Paradoks manusia
-(Sabtu, 26 Juli 2025)-
Bagaimanapun, musuh sejati manusia itu ya dirinya sendiri. Ada bagian dalam diri manusia yang selalu berkeinginan untuk melakukan hal-hal yang bertolak belakang dengan norma.
Atau bisa jadi, dulu aturan atau norma itu dibuat setelah melihat sifat dasar manusia yang, jika dibiarkan, akan membuat manusia tak ada bedanya dengan binatang.
Namun di balik itu, manusia juga punya kelebihan berupa rasa empati yang ia miliki. Besar kecilnya bergantung pada lingkungan, serta bagaimana empati itu dilatih dan berkembang. Karena apa pun, karakter manusia pada dasarnya adalah soal kebiasaan.
Jauh melampaui norma dan etika, barangkali rasa empati adalah satu-satunya ukuran yang menunjukkan kesungguhan dan keikhlasan seseorang dalam merespons orang lain.
Ketika seseorang berusaha memberikan informasi kepada kita, padahal kita sebenarnya sudah tahu dan paham tentang informasi itu, respon apa yang akan kita lakukan atau ucapkan?

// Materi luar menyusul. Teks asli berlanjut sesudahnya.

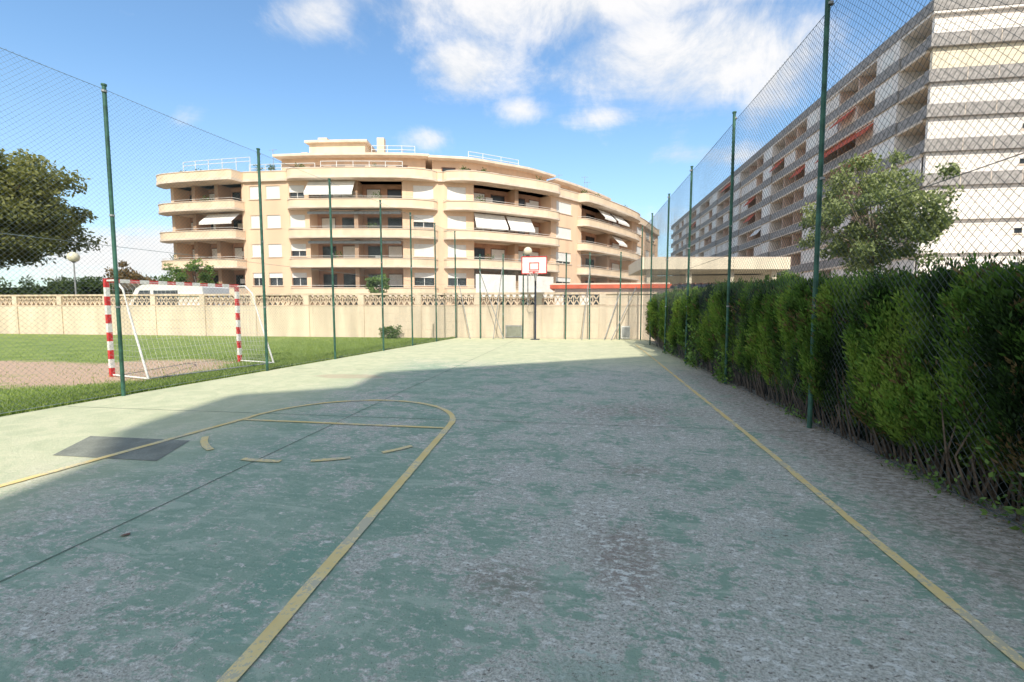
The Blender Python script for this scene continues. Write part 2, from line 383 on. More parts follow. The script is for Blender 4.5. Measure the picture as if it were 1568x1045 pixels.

Apakah kita akan berkata, “Ya, saya sudah tahu,” yang bisa saja membuat orang yang memberi tahu itu kecewa, sedih, dan menyesali diri, mengapa ia tadi berbicara begitu. Bahkan, ada kalanya membuat hatinya terluka.
Ataukah kita akan berkata, “Oh gitu ya, terima kasih informasinya,” yang dengan jawaban itu, saya kira, akan membuat rasa senang dan nyaman bagi orang yang memberikan informasi tadi.
Masalahnya, bukankah itu artinya kita tidak jujur? Bahwa sebenarnya kita sudah tahu soal itu. Di situlah letak paradoksnya. Adakalanya “kebohongan putih” itu justru membuat orang lebih nyaman daripada melihat atau mendengar fakta yang sesungguhnya. Barangkali begitulah cara kerja empati. Tentu cara itu bukan dimaksudkan untuk menipu orang lain dan mengambil keuntungan. Saya kira inilah yang membedakan kebohongan karena empati dengan kebohongan untuk kepentingan diri sendiri. Ini lebih kepada bagaimana membuat orang lain lebih nyaman secara emosional.
Begitulah manusia. Sungguh unik jika kita terus ulik. Bahkan Pramoedya Ananta Toer dalam Bumi Manusia menulis:
“Pengetahuanmu tentang manusia takkan pernah selesai. Kau akan selalu terkagum-kagum, dan kau takkan pernah habis-habisnya mempersoalkan tingkah-laku mereka. Kau akan merasa heran, terharu, terhina, dan tercengang-cengang sendiri. Pengetahuanmu takkan pernah kemput.”